§ **REQUIRED WORK**
Nothing but the lines from the one containing "for Blender 4.5." down to the one containing "-3.168, DY1+0.032, 0.062)", both included, should be echoed, and each exactly as it stands.

+++++

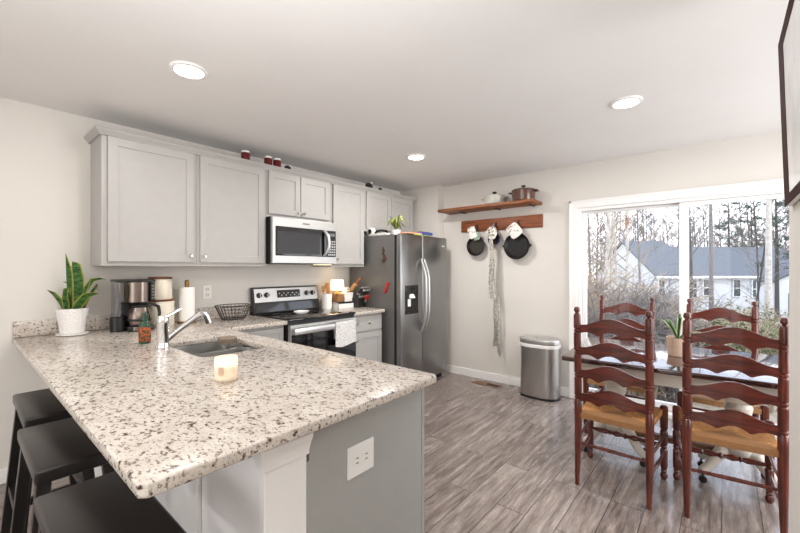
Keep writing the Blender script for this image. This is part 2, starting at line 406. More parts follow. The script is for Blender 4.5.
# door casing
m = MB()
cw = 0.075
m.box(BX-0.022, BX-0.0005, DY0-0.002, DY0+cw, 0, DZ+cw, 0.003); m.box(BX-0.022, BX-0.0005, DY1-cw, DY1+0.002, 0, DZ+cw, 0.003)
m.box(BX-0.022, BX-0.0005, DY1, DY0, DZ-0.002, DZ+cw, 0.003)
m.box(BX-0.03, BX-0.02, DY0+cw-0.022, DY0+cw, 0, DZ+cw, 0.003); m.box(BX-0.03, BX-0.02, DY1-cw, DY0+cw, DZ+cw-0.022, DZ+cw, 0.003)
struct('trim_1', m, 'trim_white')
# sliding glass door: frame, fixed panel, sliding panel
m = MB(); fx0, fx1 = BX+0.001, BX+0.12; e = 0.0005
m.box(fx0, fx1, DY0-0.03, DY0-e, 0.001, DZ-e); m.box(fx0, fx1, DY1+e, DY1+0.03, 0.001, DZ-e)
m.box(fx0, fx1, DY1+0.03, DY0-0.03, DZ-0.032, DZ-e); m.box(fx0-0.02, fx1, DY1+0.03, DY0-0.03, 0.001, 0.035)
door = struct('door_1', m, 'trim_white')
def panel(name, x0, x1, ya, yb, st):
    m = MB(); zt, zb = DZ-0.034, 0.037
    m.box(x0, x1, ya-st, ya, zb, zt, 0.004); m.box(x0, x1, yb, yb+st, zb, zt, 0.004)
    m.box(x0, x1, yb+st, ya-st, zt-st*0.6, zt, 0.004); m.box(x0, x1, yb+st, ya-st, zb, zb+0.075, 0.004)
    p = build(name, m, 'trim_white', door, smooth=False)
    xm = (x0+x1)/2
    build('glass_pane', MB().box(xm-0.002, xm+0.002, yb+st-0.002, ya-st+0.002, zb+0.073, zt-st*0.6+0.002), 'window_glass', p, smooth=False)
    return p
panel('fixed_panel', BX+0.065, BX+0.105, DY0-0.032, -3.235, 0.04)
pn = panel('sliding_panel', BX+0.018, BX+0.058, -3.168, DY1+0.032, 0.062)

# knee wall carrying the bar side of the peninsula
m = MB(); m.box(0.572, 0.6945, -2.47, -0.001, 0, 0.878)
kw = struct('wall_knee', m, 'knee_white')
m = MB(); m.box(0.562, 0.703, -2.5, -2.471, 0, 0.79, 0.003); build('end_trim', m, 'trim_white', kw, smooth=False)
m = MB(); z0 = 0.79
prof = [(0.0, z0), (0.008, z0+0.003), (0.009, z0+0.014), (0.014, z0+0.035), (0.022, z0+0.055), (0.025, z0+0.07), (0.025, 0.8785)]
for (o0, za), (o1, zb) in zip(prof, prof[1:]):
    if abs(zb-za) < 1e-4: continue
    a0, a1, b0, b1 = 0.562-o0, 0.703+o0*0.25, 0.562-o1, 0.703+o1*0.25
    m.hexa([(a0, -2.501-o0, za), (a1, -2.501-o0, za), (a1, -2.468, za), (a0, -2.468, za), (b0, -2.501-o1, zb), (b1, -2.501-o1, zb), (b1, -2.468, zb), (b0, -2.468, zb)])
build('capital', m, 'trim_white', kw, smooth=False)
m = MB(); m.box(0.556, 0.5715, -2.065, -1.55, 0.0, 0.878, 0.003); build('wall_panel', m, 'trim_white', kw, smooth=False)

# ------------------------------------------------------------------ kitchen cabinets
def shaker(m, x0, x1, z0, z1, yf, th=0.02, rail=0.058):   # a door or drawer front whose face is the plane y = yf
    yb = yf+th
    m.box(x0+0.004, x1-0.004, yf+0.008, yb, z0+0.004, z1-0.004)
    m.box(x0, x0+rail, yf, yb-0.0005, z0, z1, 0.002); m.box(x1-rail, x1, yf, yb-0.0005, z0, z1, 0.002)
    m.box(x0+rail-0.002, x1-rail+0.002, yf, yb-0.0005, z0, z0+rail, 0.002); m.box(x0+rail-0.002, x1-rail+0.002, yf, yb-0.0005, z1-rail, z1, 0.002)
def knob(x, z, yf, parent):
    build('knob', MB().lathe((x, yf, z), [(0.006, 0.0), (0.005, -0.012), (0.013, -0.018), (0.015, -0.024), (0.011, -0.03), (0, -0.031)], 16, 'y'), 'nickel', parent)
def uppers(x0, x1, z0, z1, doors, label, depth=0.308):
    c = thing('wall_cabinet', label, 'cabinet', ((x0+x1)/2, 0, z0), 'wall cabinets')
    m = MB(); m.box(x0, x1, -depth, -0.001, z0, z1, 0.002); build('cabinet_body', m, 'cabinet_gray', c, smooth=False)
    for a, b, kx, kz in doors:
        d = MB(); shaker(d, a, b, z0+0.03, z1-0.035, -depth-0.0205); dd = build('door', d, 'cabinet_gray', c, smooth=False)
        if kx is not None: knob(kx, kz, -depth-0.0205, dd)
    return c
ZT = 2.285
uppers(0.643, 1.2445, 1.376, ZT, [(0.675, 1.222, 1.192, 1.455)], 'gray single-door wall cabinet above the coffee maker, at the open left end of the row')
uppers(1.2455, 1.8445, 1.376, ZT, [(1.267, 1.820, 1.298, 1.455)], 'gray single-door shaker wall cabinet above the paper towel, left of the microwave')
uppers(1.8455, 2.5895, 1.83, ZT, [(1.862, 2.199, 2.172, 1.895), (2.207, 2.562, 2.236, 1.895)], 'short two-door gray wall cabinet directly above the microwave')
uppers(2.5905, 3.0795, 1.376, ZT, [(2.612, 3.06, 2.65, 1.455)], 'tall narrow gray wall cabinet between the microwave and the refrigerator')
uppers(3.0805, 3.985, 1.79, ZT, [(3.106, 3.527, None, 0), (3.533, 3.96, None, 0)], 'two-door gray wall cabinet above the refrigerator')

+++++

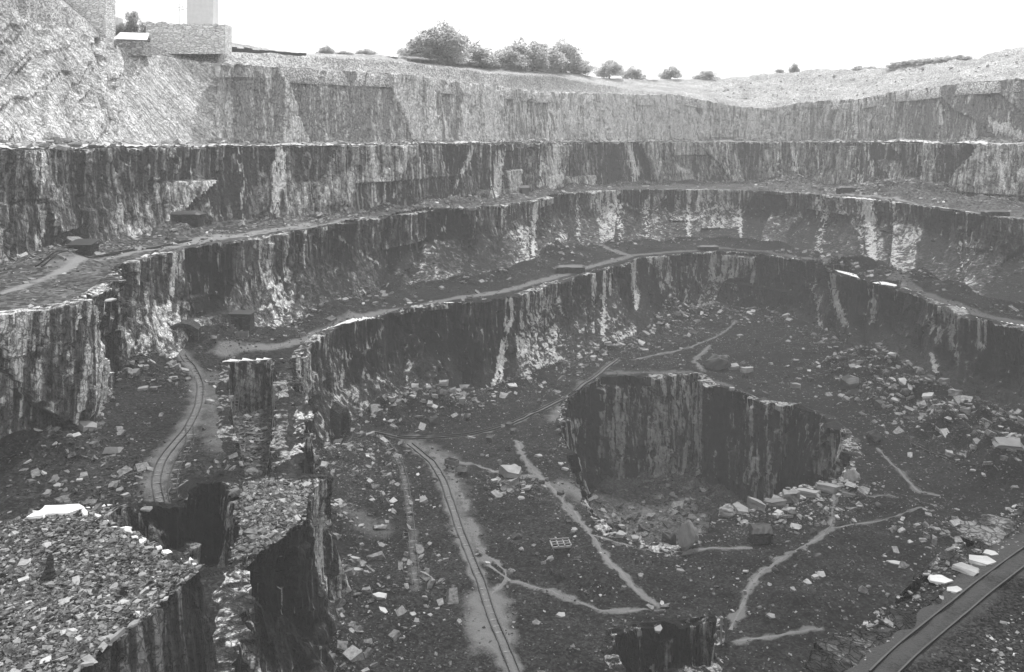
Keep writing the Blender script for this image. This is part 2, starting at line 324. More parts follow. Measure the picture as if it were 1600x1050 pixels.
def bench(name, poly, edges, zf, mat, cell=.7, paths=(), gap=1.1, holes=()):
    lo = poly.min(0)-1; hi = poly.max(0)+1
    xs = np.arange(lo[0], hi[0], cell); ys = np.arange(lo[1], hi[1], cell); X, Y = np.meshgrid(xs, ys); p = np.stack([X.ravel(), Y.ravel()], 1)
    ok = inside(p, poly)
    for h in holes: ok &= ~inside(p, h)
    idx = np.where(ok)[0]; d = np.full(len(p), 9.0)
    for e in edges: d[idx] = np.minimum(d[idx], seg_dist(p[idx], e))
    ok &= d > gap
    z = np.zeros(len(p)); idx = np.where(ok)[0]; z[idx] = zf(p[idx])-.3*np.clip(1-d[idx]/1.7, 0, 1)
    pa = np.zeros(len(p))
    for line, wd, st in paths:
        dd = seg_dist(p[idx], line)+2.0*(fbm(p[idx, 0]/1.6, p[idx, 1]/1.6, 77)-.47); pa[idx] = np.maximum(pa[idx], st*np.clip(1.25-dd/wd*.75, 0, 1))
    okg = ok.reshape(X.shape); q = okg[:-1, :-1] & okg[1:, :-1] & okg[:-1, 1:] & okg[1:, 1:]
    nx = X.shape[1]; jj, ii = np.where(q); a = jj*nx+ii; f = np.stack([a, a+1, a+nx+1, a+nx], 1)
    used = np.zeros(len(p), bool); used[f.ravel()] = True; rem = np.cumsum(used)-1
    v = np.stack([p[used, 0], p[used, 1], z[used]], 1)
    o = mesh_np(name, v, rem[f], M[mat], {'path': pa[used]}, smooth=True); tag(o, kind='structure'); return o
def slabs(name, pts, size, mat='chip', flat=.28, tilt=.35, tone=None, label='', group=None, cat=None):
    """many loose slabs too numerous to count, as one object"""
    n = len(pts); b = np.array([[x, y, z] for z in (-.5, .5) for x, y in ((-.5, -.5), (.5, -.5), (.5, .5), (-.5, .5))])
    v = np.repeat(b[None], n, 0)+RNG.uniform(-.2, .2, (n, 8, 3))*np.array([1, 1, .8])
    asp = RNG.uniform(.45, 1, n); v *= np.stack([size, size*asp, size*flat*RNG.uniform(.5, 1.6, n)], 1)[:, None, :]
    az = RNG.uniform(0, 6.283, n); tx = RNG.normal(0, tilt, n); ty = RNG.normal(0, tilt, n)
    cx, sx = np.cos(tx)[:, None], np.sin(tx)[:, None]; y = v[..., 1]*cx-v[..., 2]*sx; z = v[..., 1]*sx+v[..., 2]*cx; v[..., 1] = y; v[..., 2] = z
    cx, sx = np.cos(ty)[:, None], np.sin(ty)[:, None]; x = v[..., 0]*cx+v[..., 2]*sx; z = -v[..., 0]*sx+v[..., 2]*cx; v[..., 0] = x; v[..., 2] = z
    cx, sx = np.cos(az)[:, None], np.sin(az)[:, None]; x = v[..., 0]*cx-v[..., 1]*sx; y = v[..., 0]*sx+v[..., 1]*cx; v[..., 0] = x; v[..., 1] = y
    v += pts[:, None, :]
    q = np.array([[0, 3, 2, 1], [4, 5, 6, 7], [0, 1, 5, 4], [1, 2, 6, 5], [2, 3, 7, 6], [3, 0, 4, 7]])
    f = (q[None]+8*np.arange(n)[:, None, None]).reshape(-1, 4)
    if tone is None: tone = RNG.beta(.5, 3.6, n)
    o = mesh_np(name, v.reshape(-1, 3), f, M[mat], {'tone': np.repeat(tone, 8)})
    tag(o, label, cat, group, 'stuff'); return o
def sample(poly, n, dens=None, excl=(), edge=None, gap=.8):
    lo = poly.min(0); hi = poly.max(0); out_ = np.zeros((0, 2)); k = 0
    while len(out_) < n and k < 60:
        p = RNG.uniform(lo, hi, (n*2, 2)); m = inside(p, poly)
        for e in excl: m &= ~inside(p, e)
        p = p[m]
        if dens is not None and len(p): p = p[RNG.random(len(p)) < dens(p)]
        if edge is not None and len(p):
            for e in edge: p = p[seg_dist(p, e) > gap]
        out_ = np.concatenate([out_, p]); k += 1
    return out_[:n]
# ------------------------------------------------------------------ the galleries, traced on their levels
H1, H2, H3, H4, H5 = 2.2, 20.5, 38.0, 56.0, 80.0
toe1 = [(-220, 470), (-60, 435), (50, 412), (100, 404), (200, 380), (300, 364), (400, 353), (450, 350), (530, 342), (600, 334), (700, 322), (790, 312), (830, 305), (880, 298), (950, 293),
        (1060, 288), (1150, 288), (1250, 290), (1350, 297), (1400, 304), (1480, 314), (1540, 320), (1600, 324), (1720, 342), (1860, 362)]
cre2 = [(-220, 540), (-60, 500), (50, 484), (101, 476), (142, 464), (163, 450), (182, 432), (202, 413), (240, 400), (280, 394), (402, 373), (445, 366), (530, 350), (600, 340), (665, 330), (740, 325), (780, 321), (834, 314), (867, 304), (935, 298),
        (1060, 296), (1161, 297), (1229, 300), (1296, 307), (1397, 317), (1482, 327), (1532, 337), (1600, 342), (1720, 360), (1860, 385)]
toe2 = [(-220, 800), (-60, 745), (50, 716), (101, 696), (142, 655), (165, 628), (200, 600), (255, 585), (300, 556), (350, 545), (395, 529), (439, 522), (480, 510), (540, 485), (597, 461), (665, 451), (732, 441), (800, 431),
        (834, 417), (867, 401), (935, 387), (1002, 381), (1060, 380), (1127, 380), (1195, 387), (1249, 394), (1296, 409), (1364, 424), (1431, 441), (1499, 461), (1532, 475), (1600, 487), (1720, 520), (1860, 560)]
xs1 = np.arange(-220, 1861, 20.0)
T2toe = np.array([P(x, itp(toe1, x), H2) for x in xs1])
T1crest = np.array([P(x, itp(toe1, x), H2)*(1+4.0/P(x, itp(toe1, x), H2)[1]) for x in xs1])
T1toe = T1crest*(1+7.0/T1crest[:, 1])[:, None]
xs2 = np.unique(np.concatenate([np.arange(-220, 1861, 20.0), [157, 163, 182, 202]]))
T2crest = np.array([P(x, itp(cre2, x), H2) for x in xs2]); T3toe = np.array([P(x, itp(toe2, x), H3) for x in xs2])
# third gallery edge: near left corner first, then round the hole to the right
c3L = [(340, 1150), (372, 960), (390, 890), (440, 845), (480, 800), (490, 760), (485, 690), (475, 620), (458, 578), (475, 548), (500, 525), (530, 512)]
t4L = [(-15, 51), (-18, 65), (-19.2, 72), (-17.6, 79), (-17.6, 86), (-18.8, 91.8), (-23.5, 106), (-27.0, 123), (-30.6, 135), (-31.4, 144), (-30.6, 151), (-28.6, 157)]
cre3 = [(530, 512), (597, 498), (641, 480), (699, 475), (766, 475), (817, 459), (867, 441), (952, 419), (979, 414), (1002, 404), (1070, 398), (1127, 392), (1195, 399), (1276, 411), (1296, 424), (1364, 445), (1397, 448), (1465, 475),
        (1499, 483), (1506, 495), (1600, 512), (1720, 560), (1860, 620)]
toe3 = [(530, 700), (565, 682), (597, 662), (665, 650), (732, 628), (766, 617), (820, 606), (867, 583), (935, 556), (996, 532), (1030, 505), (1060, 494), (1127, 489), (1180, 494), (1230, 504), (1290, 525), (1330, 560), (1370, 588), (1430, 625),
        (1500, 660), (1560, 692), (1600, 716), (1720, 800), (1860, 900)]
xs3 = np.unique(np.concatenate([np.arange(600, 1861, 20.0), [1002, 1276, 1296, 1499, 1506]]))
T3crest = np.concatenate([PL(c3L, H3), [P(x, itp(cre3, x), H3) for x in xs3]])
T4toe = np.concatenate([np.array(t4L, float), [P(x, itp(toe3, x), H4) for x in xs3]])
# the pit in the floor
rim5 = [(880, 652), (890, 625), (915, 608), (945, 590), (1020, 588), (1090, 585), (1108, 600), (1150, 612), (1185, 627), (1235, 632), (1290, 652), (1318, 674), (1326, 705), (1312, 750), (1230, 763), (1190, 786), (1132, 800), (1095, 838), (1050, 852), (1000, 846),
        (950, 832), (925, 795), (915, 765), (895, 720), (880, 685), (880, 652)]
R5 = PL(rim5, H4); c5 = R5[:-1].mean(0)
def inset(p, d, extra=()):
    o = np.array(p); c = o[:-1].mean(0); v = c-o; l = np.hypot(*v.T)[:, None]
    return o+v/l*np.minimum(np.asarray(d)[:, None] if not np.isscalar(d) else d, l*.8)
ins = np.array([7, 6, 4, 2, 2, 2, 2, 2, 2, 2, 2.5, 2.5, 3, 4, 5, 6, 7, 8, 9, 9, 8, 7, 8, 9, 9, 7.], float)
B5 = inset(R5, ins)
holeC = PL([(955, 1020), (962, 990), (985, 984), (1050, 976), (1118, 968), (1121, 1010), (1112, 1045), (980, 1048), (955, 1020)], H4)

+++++

§ **WORKED ANSWER**
Keep writing the Blender script for this image. This is part 2, starting at line 406. More parts follow. The script is for Blender 4.5.
# door casing
m = MB()
cw = 0.075
m.box(BX-0.022, BX-0.0005, DY0-0.002, DY0+cw, 0, DZ+cw, 0.003); m.box(BX-0.022, BX-0.0005, DY1-cw, DY1+0.002, 0, DZ+cw, 0.003)
m.box(BX-0.022, BX-0.0005, DY1, DY0, DZ-0.002, DZ+cw, 0.003)
m.box(BX-0.03, BX-0.02, DY0+cw-0.022, DY0+cw, 0, DZ+cw, 0.003); m.box(BX-0.03, BX-0.02, DY1-cw, DY0+cw, DZ+cw-0.022, DZ+cw, 0.003)
struct('trim_1', m, 'trim_white')
# sliding glass door: frame, fixed panel, sliding panel
m = MB(); fx0, fx1 = BX+0.001, BX+0.12; e = 0.0005
m.box(fx0, fx1, DY0-0.03, DY0-e, 0.001, DZ-e); m.box(fx0, fx1, DY1+e, DY1+0.03, 0.001, DZ-e)
m.box(fx0, fx1, DY1+0.03, DY0-0.03, DZ-0.032, DZ-e); m.box(fx0-0.02, fx1, DY1+0.03, DY0-0.03, 0.001, 0.035)
door = struct('door_1', m, 'trim_white')
def panel(name, x0, x1, ya, yb, st):
    m = MB(); zt, zb = DZ-0.034, 0.037
    m.box(x0, x1, ya-st, ya, zb, zt, 0.004); m.box(x0, x1, yb, yb+st, zb, zt, 0.004)
    m.box(x0, x1, yb+st, ya-st, zt-st*0.6, zt, 0.004); m.box(x0, x1, yb+st, ya-st, zb, zb+0.075, 0.004)
    p = build(name, m, 'trim_white', door, smooth=False)
    xm = (x0+x1)/2
    build('glass_pane', MB().box(xm-0.002, xm+0.002, yb+st-0.002, ya-st+0.002, zb+0.073, zt-st*0.6+0.002), 'window_glass', p, smooth=False)
    return p
panel('fixed_panel', BX+0.065, BX+0.105, DY0-0.032, -3.235, 0.04)
pn = panel('sliding_panel', BX+0.018, BX+0.058, -3.168, DY1+0.032, 0.062)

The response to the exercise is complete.